* _TASK DESCRIPTION_: Wherever a line holds the string "objects", copy that line.

* _RECORDED DATA_:
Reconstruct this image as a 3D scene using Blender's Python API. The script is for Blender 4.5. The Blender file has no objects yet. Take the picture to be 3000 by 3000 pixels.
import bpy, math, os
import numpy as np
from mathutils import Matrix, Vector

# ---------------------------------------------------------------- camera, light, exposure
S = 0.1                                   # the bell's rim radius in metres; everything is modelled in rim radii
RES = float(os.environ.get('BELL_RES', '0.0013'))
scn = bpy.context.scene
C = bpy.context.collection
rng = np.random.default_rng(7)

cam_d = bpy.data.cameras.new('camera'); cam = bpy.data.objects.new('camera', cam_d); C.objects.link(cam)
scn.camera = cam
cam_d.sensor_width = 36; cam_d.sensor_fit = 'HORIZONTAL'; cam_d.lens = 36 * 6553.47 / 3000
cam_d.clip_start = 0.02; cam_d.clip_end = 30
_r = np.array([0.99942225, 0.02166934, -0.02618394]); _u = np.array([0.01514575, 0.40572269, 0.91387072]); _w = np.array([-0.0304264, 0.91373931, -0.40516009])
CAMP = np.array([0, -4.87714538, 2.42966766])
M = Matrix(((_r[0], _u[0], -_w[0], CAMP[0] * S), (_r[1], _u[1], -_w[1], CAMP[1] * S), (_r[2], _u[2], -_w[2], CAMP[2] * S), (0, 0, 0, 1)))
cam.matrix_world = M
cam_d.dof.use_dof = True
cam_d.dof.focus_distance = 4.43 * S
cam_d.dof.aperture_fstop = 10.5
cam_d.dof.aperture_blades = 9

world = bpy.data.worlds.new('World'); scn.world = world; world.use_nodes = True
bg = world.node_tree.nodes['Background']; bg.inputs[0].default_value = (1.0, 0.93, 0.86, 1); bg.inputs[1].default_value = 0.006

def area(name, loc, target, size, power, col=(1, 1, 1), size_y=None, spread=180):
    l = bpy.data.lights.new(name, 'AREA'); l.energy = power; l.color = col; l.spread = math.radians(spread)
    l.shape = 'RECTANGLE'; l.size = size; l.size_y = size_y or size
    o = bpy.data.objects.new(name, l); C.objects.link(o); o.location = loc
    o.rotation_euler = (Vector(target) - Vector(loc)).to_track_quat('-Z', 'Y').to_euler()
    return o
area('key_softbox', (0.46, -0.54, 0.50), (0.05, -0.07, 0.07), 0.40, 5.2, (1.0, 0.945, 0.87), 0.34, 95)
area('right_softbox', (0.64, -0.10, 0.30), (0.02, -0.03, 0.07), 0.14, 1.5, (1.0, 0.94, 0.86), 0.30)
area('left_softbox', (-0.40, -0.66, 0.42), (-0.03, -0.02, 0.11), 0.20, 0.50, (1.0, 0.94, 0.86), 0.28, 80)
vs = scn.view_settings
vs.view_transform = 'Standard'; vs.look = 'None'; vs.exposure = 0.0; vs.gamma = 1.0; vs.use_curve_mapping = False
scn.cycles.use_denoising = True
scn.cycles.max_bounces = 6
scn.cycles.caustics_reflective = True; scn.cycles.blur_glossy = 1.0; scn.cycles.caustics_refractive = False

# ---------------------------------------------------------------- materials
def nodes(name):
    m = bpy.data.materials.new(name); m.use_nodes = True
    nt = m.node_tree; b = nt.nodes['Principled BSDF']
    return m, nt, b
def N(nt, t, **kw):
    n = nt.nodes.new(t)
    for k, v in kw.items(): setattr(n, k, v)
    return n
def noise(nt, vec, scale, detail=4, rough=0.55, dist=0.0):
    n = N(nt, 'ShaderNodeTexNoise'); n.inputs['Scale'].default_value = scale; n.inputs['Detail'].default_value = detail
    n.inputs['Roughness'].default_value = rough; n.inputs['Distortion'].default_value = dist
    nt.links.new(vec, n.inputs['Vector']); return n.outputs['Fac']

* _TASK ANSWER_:
Reconstruct this image as a 3D scene using Blender's Python API. The script is for Blender 4.5. The Blender file has no objects yet. Take the picture to be 3000 by 3000 pixels.
cam_d = bpy.data.cameras.new('camera'); cam = bpy.data.objects.new('camera', cam_d); C.objects.link(cam)
    o = bpy.data.objects.new(name, l); C.objects.link(o); o.location = loc